RIck Curry

Applauding Rick Curry (author Kenneth Roman)

RIck Curry“We don’t want you to applaud the disability. We want you to applaud the achievement.”

Rick Curry, who was born without a right forearm, founded his theater company for the disabled after failing to get an audition for a mouthwash commercial. The receptionist thought he was sent as a practical joke, burst out laughing and refused to even send him inside. “There was no way I could convince her that having one arm wouldn’t stop me from gargling nationally.”

Instead of being defeated, he decided to offer a course in theater for the disabled because he saw how the power of black theater, women’s theater, Puerto Rican theater and gay theater had empowered those groups. He was convinced that the disabled was a group waiting to happen.

The first of his friends to be able to tie his own shoelaces, he was brought up to believe he was the same as other children. At six, his father sent him to an acting class to give him self-confidence and perhaps become a lawyer. Instead, he fell in love with the theater, later founding the National Theatre Workshop of the Handicapped. Curry, who died in 2015, found his true calling at his Jesuit high school and became a priest, but used acting tools – stagecraft and story-telling – to teach those with disabilities how to succeed.

Over the years, Curry directed 150 shows and trained 9,000 disabled performers, telling audiences, who had been trained not to stare at disability, to stare at the actors. “If you like what you see, applaud. We don’t want you to applaud the disability. We want you to applaud the achievement.” He acknowledged that most of his students would never have their names up in lights, but observed that neither will most struggling actors who are not disabled.

Other than missing one arm, Curry was a vibrant presence, with rugged good looks and an athletic build from swimming, ice skating, and skiing. Always in motion, often in Bermuda shorts (and short-sleeved shirts!), he would bound around on stage directing students.

His focus was entirely on theatre, not disability. “Spencer Tracy said to be a great actor, you come on time, you memorize your lines, and you don’t bump into the furniture. I say, you will memorize your lines, you will come on time, and my staff will see that you don’t bump into the furniture.”

One student came to him after losing a leg in a Jeep accident. An athlete, he wanted to continue to train and beef up and charm girls, and wanted to write a play about himself. After several fruitless writing days, he told Curry he kept having dreams about his mother, who had a heart attack and died in front of him when he was eight years old. “Oh, my God, you have a play,” Curry exclaimed. “No one in the audience is going to give a rat’s ass about losing your leg. But everyone knows about the loss of a loved one.” It was, he said, a phenomenal play.

The workshop operated in a 50-seat theater in lower Manhattan, later adding a residential workshop in Belfast, Maine.
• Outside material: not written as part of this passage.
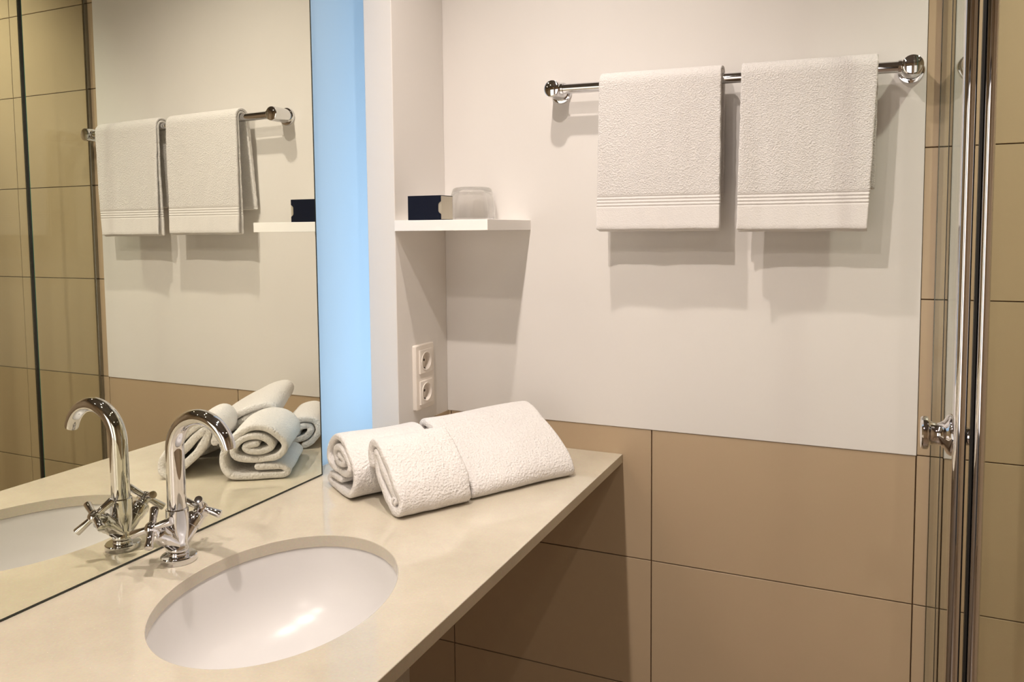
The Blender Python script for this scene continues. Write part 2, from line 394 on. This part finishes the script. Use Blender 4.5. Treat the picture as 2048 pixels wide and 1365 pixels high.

To support this enterprise, Curry was inventive in raising money. In addition to benefit performances and soliciting private donations, he wrote two cookbooks (“Secrets of Jesuit Soup Making” and “Secrets of Jesuit Bread Baking”), trained students to bake (giving them a trade), and sold specialty breads by mail.

Fund-raising, always difficult, became unsustainable when he moved to Washington to continue his priesthood studies, so the theater and bakery had to be closed. But Curry continued to work in disabilities in DC, founding Dog Tag Inc., to help wounded veterans transition to civilian life with an education at Georgetown, and hands-on small business experience in a bakery. His Writer’s Program for Wounded Warriors helped veterans from Iraq and Afghanistan deal with post-traumatic stress by writing and talking about their experiences.

Curry always described his disability as a gift, not as a gift taken away.

“That powerful theological premise is also a powerful artistic premise – the wholeness of a human being does not come from physicality. It comes from that integration of body, mind and spirit. And that’s what we work for as artists. And that’s why arts are so important to the disabled, because imagination has no physical boundaries.”

After Curry died in 2015 at the age of 72, there was a memorial service at the Sheen Center, not far from his theater. If it were up to his students, his name would be up in lights.